More discussion revealed the conservation board has small pieces of leased land. It was asked why those parcels couldn’t be used for equestrian activities. Amber Wetherell, Assistant Director expressed opposition to the idea. A discussion of the sufficiency of the small pieces being used for obstacles ended with board member Sherri Bootsma saying, “even small, we can put up obstacles for equestrian exercises,” pushing back against an outright rejection of a need for a large assortment of equestrian obstacles. Chambers then ended the discussion noting that the equestrian issue would remain on the agenda and that statistics for equestrian and bicycling would be dug up to reach a conclusion. He also said, “it would be good to find something for all enthusiasts.”

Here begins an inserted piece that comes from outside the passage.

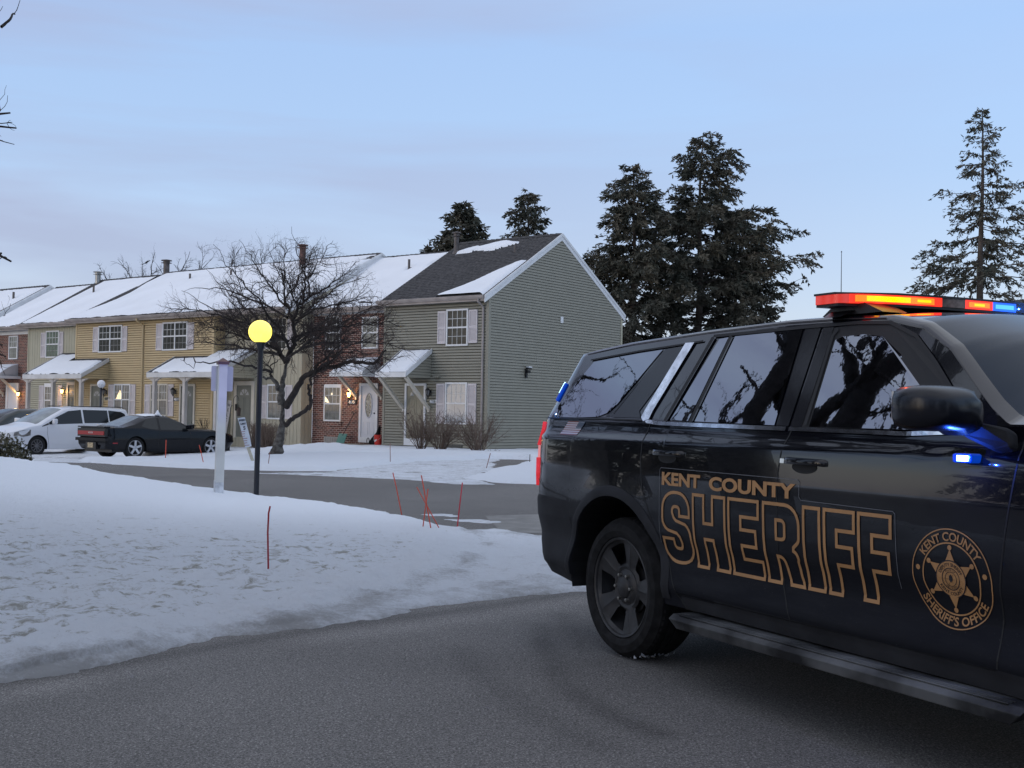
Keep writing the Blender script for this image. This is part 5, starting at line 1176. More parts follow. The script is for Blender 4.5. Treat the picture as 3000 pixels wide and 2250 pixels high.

Brian Schimmer, Operations Director for OCCB said that no one has come to Terry’s office to ask him any questions adding that Terry would answer questions about OCCB. An interview with Boltjes had been set but was canceled by Boltjes. Two more requests had been made and both were "respectfully declined."

During the business meeting Bootsma was very pleased to report that revenue from Douma Park camping fees were up 430%, year over year. The board also discussed an offer to purchase land near hartley on the Clay/O’Brien County line. The board decided it was overpriced. The board also approved participating in the Beaver Bounty program with O’Brien County again this year. It will be active November 7, 2020 through April 15, 2021 or until budgeted funds run out.

Following the meeting Chambers was asked about the personnel changes. He replied by saying they tried to switch some duties around, “to take some work away.” He described former Assistant Director and County Naturalist Charlene Elyea as, “dedicating a lot more time than probably healthy,” to her work. When asked about the process to fill the Assistant Director position he said that Amber Wetherell was doing a “phenomenal job” and that they thought she has the skill sets that would fit. He continued, “We continue the search to find a Naturalist who can be as good as Charlene was.” He described the mindset of the board as having no intention to allow the Naturalist programming to diminish. They will continue excellent Naturalist programming and new ways to serve the people of the county and area. He went on, “We have the best conservation team. They do phenomenal work and are very passionate about conservation and parks. O’Brien County Conservation Board has more recreational options than most other counties.

A brief review of recent OCCB minutes revealed discussion of the job changes did not show up on the minutes prior to July 8, 2020. A closed meeting was offered and declined. According to the July 8, 2020 minutes “the board expressed their desire to retain all current staff. Job duties will be adjusted in an effort to improve the working environment.” On a motion by Bootsma seconded by (Jack) Wallinga, Amber Wetherell will be the Assistant Director and Charlene Elyea will be the Naturalist. Pay for the Assistant Director shall be $47,000 beginning July 9, 2020, and raised to $51,000 beginning January 1, 2021. Pay for the Naturalist shall be $51,000 beginning July 9, 2020 and the raise in pay that Elyea was to receive on January 1, 2021 shall be null and void. Job duties for each position are attached, Motion carried. No recruiting effort for either position had been done by OCCB up to July 8, 2020.

On Saturday September 12 Assistant Conservation Board Director Amber Wetherell declined any comment about her current job description including all questions about how she would carry out specifically listed tasks. She also could not provide either of the preceding job descriptions for either the Naturalist position or the Assistant Director position. Wetherell did suggest that the newspaper investigate Little Sioux Valley Conservation Association, making several remarks toward specific LSVCA board members.